Wednesday, April 22, 2026

The shoddy fonts of low-budget press releases

When you send out press releases to savvy film review sites, you can't really fool anyone that the movie you're advertising is better than what we would have called "straight to video" back in the day. You, dear reader, won't be surprised to learn that I receive a lot of such press releases from PR people, since they want coverage of their movies a lot more than the big distributors seem to want it -- even though we would seem more likely to give those movies bad reviews.

But just because the movie's probably bad, does that mean that the press release also has to look so shit?

As if typefaces themselves cost money, these press releases tend to rely on blocky, unsophisticated fonts, and usually compound the matter by justifying the text, such that the spacing between words is weird and stretches the words so that the final letter on the right side aligns down the page. Which is not a sophisticated look. 
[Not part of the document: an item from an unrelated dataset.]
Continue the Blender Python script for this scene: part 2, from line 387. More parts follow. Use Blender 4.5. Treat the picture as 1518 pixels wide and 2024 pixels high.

Because it is necessary for me to provide examples, but not necessary for me to crush the spirits of these little movies, nor of the nice people who try to get me to review them, I will block out identifying information from these examples.


This is another one of those that thinks I live in London, as I discussed here

How bad does that third line of text look? If you have to go for justified text, there are more sophisticated ways of doing it, such as slightly spacing out the letters in the words so you don't notice it as much. Not leaving giant spaces between the words that are two to three times greater than all the other spaces in the paragraph.

It turns out I've deleted a lot of the offending emails, so I don't have a huge number of other options to choose from. But here's another that doesn't look nice:


Why are you screaming at me? I think you can use all caps if you have to, but then choose a less severe font. 

It just strikes me as odd that there is no one out there who has said "Hey, you have a shit movie? I can dress it up and make it real nice." This is an imperfect comparison, but it's kind of like how there are very few -- I'm not going to say none at all -- scammers who can send out fake emails that don't include typos. You just get one scammer who is semi competent at imitating a real email, and you'll have scads more personal information you can release on the dark web. 

Okay, I'll let these poor PR people off the hook today.